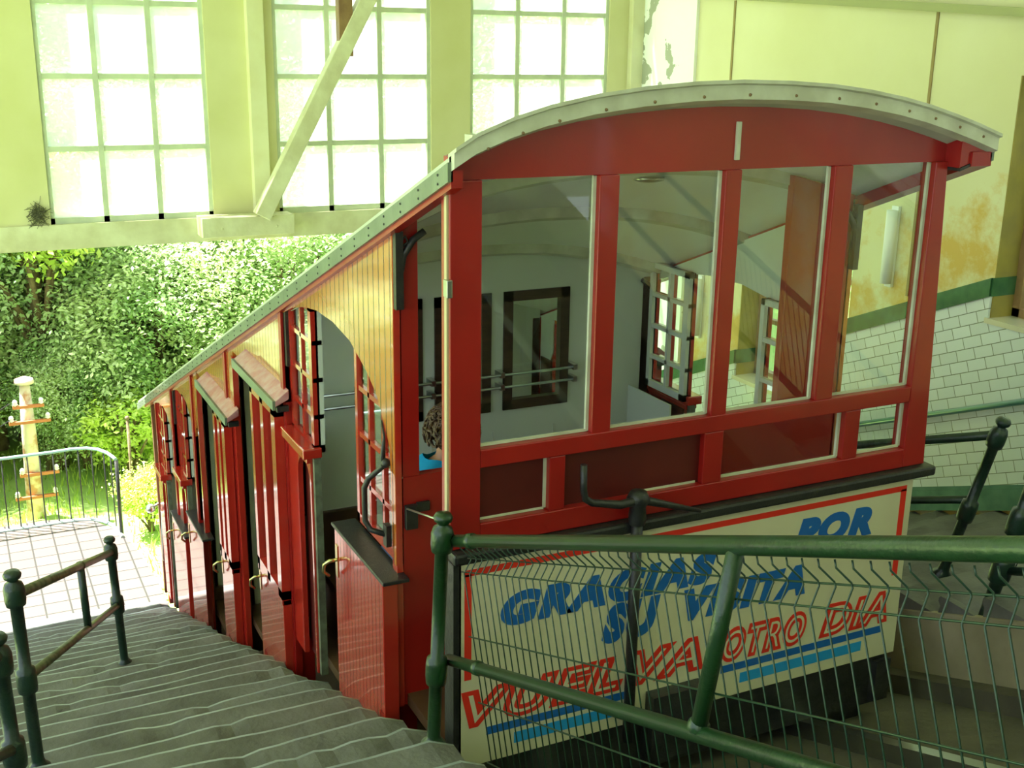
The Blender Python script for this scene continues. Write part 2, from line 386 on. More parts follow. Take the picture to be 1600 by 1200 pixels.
ad = N.new('ShaderNodeMath'); ad.operation = 'ADD'; L.new(n1.outputs['Fac'], ad.inputs[0]); L.new(mr.outputs[0], ad.inputs[1])
rp = N.new('ShaderNodeMapRange'); rp.inputs['From Min'].default_value = 0.98; rp.inputs['From Max'].default_value = 1.14; L.new(ad.outputs[0], rp.inputs['Value'])
mx = N.new('ShaderNodeMix'); mx.data_type = 'RGBA'; mx.inputs[7].default_value = (0.62, 0.42, 0.10, 1)
L.new(rp.outputs[0], mx.inputs[0]); L.new(old, mx.inputs[6]); L.new(mx.outputs[2], b.inputs['Base Color'])
struct(mb.build('wall_right', pm), 'damp stained yellow plaster side wall')
# tile wainscot
def below(a, b, ztop_fn, zlow_fn): return [(a, zlow_fn(a)), (b, zlow_fn(b)), (b, ztop_fn(b)), (a, ztop_fn(a))]
mb = MB(); mbb = MB()
tb = lambda y: bandz(y) - 0.13
lowt = lambda y: zs(y) + 0.16
for a, b in zip(ys[:-1], ys[1:]):
    wn = [q for q in wins if abs(q[0] - a) < 1e-6 and abs(q[1] - b) < 1e-6]
    if wn:
        c = wn[0][2]
        ycr = (0.89 - 0.13 - c) / 0.4215
        poly = [(a, lowt(a)), (b, lowt(b))]
        poly += [(b, min(c, tb(b)))]
        if a < ycr < b: poly += [(ycr, c)]
        poly += [(a, min(c, tb(a)))]
        mb.prismx(poly, WX - 0.02, WX)
        yb = (0.89 - c) / 0.4215
        if ycr < b:
            mbb.prismx([(max(a, yb), bandz(max(a, yb))), (b, bandz(b)), (b, tb(b)), (max(a, ycr), tb(max(a, ycr)))], WX - 0.035, WX)
    else:
        mb.prismx(below(a, b, tb, lowt), WX - 0.02, WX)
        mbb.prismx([(a, bandz(a)), (b, bandz(b)), (b, tb(b)), (a, tb(a))], WX - 0.035, WX)
struct(mb.build('wall_right_tiling', M['walltile']))
# returns of the band into the window reveals
for a, b, c, d in wins[:2]:
    mbb.box(WX - 0.02, WX + 0.2, b - 0.012, b, max(c, bandz(b) - 0.13), bandz(b))
struct(mbb.build('trim_3', M['band']))
# green glazed base strip above the steps
mb = MB(); mb.prismx([(-2, lowt(-2) + 0.02), (10.1, lowt(10.1) + 0.02), (10.1, lowt(10.1) - 0.14), (-2, lowt(-2) - 0.14)], WX - 0.045, WX)
mb.prismx([(-2, lowt(-2) + 0.05), (10.1, lowt(10.1) + 0.05), (10.1, lowt(10.1) + 0.02), (-2, lowt(-2) + 0.02)], WX - 0.03, WX)
struct(mb.build('baseboard_right', mat('teal_base_strip', (0.08, 0.17, 0.12), 0.25, (0.12, 0.24, 0.17), 7, 0.1, coat=0.4)))
# windows in the right wall
for i, (a, b, c, d) in enumerate(wins):
    mb = MB()
    for (p, q, r, s) in ((a, a + 0.07, c, d), (b - 0.07, b, c, d), (a, b, c, c + 0.07), (a, b, d - 0.07, d), ((a + b) / 2 - 0.03, (a + b) / 2 + 0.03, c, d)):
        mb.box(WX + 0.2, WX + 0.27, p, q, r, s)
    for zq in (0.33, 0.66): mb.box(WX + 0.21, WX + 0.26, a, b, c + (d - c) * zq - 0.02, c + (d - c) * zq + 0.02)
    win = struct(mb.build('window_%d' % (i + 4), M['oldwood']))
    MB().box(WX + 0.232, WX + 0.238, a, b, c, d).build('pane', M['glass'], win)
    MB().box(WX - 0.03, WX + 0.2, a - 0.02, b + 0.02, c - 0.025, c + 0.012).build('window_sill', mat('pale_marble_sill', (0.62, 0.58, 0.42), 0.15, coat=0.5), win)
    MB().box(WX + 0.002, WX + 0.2, b - 0.008, b + 0.002, c, d).build('reveal', M['ochre'], win)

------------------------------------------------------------

**Objective**
Exclude the pictures, and transcribe all of the material exactly.

**Finished answer**
The Blender Python script for this scene continues. Write part 2, from line 386 on. More parts follow. Take the picture to be 1600 by 1200 pixels.
ad = N.new('ShaderNodeMath'); ad.operation = 'ADD'; L.new(n1.outputs['Fac'], ad.inputs[0]); L.new(mr.outputs[0], ad.inputs[1])
rp = N.new('ShaderNodeMapRange'); rp.inputs['From Min'].default_value = 0.98; rp.inputs['From Max'].default_value = 1.14; L.new(ad.outputs[0], rp.inputs['Value'])
mx = N.new('ShaderNodeMix'); mx.data_type = 'RGBA'; mx.inputs[7].default_value = (0.62, 0.42, 0.10, 1)
L.new(rp.outputs[0], mx.inputs[0]); L.new(old, mx.inputs[6]); L.new(mx.outputs[2], b.inputs['Base Color'])
struct(mb.build('wall_right', pm), 'damp stained yellow plaster side wall')
# tile wainscot
def below(a, b, ztop_fn, zlow_fn): return [(a, zlow_fn(a)), (b, zlow_fn(b)), (b, ztop_fn(b)), (a, ztop_fn(a))]
mb = MB(); mbb = MB()
tb = lambda y: bandz(y) - 0.13
lowt = lambda y: zs(y) + 0.16
for a, b in zip(ys[:-1], ys[1:]):
    wn = [q for q in wins if abs(q[0] - a) < 1e-6 and abs(q[1] - b) < 1e-6]
    if wn:
        c = wn[0][2]
        ycr = (0.89 - 0.13 - c) / 0.4215
        poly = [(a, lowt(a)), (b, lowt(b))]
        poly += [(b, min(c, tb(b)))]
        if a < ycr < b: poly += [(ycr, c)]
        poly += [(a, min(c, tb(a)))]
        mb.prismx(poly, WX - 0.02, WX)
        yb = (0.89 - c) / 0.4215
        if ycr < b:
            mbb.prismx([(max(a, yb), bandz(max(a, yb))), (b, bandz(b)), (b, tb(b)), (max(a, ycr), tb(max(a, ycr)))], WX - 0.035, WX)
    else:
        mb.prismx(below(a, b, tb, lowt), WX - 0.02, WX)
        mbb.prismx([(a, bandz(a)), (b, bandz(b)), (b, tb(b)), (a, tb(a))], WX - 0.035, WX)
struct(mb.build('wall_right_tiling', M['walltile']))
# returns of the band into the window reveals
for a, b, c, d in wins[:2]:
    mbb.box(WX - 0.02, WX + 0.2, b - 0.012, b, max(c, bandz(b) - 0.13), bandz(b))
struct(mbb.build('trim_3', M['band']))
# green glazed base strip above the steps
mb = MB(); mb.prismx([(-2, lowt(-2) + 0.02), (10.1, lowt(10.1) + 0.02), (10.1, lowt(10.1) - 0.14), (-2, lowt(-2) - 0.14)], WX - 0.045, WX)
mb.prismx([(-2, lowt(-2) + 0.05), (10.1, lowt(10.1) + 0.05), (10.1, lowt(10.1) + 0.02), (-2, lowt(-2) + 0.02)], WX - 0.03, WX)
struct(mb.build('baseboard_right', mat('teal_base_strip', (0.08, 0.17, 0.12), 0.25, (0.12, 0.24, 0.17), 7, 0.1, coat=0.4)))
# windows in the right wall
for i, (a, b, c, d) in enumerate(wins):
    mb = MB()
    for (p, q, r, s) in ((a, a + 0.07, c, d), (b - 0.07, b, c, d), (a, b, c, c + 0.07), (a, b, d - 0.07, d), ((a + b) / 2 - 0.03, (a + b) / 2 + 0.03, c, d)):
        mb.box(WX + 0.2, WX + 0.27, p, q, r, s)
    for zq in (0.33, 0.66): mb.box(WX + 0.21, WX + 0.26, a, b, c + (d - c) * zq - 0.02, c + (d - c) * zq + 0.02)
    win = struct(mb.build('window_%d' % (i + 4), M['oldwood']))
    MB().box(WX + 0.232, WX + 0.238, a, b, c, d).build('pane', M['glass'], win)
    MB().box(WX - 0.03, WX + 0.2, a - 0.02, b + 0.02, c - 0.025, c + 0.012).build('window_sill', mat('pale_marble_sill', (0.62, 0.58, 0.42), 0.15, coat=0.5), win)
    MB().box(WX + 0.002, WX + 0.2, b - 0.008, b + 0.002, c, d).build('reveal', M['ochre'], win)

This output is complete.